LAWS(BOM)-1970-3-8

PREMIER AUTOMOBILES LIMITED Vs. COMMISSIONER OF INCOME TAX

Decided On March 05, 1970
PREMIER AUTOMOBILES LTD. Appellant
V/S
COMMISSIONER OF INCOME TAX Respondents

JUDGEMENT

(1.) THIS is a reference under S. 66(1) of the Indian INCOME TAX ACT, 1922.

(2.) THE assessee is a public limited company. The assessment year relevant to this reference is 1956 -57, the corresponding accounting year being the year ended on 30th June, 1955. During the accounting year, the assessee -company incurred expenditure of Rs. 1,28,401 in connection with the issue of debentures. The loan secured by the debentures was Rs. 50,00,000. The loan was obtained from the Industrial Finance Corporation.

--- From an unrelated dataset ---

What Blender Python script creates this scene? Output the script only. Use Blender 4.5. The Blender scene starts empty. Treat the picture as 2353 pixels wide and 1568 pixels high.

To secure the loan a mortgage was created by a debenture trust deed dt. 23rd Dec., 1953. Under cls. 7 and 24(h) of the debenture trust deed, the assessee -company was under an obligation to use the monies raised by the issue of the debentures for erecting, constructing, reinstating or restoring its buildings or structures and for acquiring or installing plant and machinery required for the business of the assessee -company. The assessee claimed the said sum of Rs. 1,28,401 in the above assessment year as a deductible expenditure under S. 10(2)(xv) or failing that, in the alternative, that it should form part of the actual cost of the assets acquired with the monies borrowed and be taken into account in the calculation of depreciation and development rebate under S. 10(2)(vi) and (vib) respectively. The Tribunal has rejected both these claims. The following two questions of law have been referred :

(3.) NOW , the principles laid down by the Supreme Court in its judgment in India Cements Ltd. vs. CIT (1966) 60 ITR 52 (SC) : TC17R.649 have a direct application in the case before us. In that case the amount spent for stamp duty, registration fee, etc., in respect of the issue of debentures to secure a loan was claimed as business expenditure. It was held that the amount spent was not in the nature of capital expenditure and was laid out or expended wholly and exclusively for the purpose of the assessee's business and was, therefore, allowable as a deduction under S. 10(2) (xv). It was held that the act of borrowing money was incidental to the carrying on of business, the loan obtained was not an asset or an advantage of enduring nature, the expenditure was made for securing the use of money for a certain period and it was irrelevant to consider the object with which the loan was obtained.